Testimony

Testimony in support of H-7291 - Rhode Island Early Care and Education Workforce Data Act

Last updated: February 27, 2024

Testimony in support of H-7291
Rhode Island Early Care and Education Workforce Data Act
House Committee on Education
February 7, 2024
Divya Nair, Policy Analyst

The Economic Progress Institute strongly supports Representative Shallcross Smith’s H 7291, which would codify Rhode Island’s early care and education workforce registry data system in RI general law, and require the registry to meet national standards. The Act would also direct the Department of Human Services to produce annual reports on the status of the workforce registry system and the early care and education workforce.
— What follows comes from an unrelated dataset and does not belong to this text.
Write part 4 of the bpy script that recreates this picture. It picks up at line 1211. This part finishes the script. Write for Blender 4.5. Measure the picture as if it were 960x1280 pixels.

Rhode Islanders value safe and quality education for our children and know that quality child care is critical for the success of our economy. The Registry is designed to support front-line child care and early educators by communicating professional develpment opportunities and other important information. It also provides a comprehensive asessment of the status of our early education and afterschool professionals, including demographics and annual turnover rates for educators in licensed child care and early learning programs. Workforce registries have been proven to provide policy makers with the critical information they nee to make informed quality improvements for educators and programs.1

Rhode Island needs an early care and education workforce registry to support early educators and the broader early education and child care field. Quality early care and education are the building blocks for children’s academic success, social-emotional development, and lifelong employment and health outcomes.2 Qualified early educators are necessary for Rhode Island’s children to have the best outcomes in their future. The current child care workforce faces issues with recruitment, wages, retention and professional development. A statewide early care and education workforce registry data system would directly address these issues via the consistent collection of data and information, which would be used to better support professional development and inform policy decisions.

Representative Shallcross Smith’s Early Care and Education Workforce Data Act would ensure that early educators have the professional development they need to succeed and that legislators and other decision makers can make informed policy decisions. We strongly urge passage.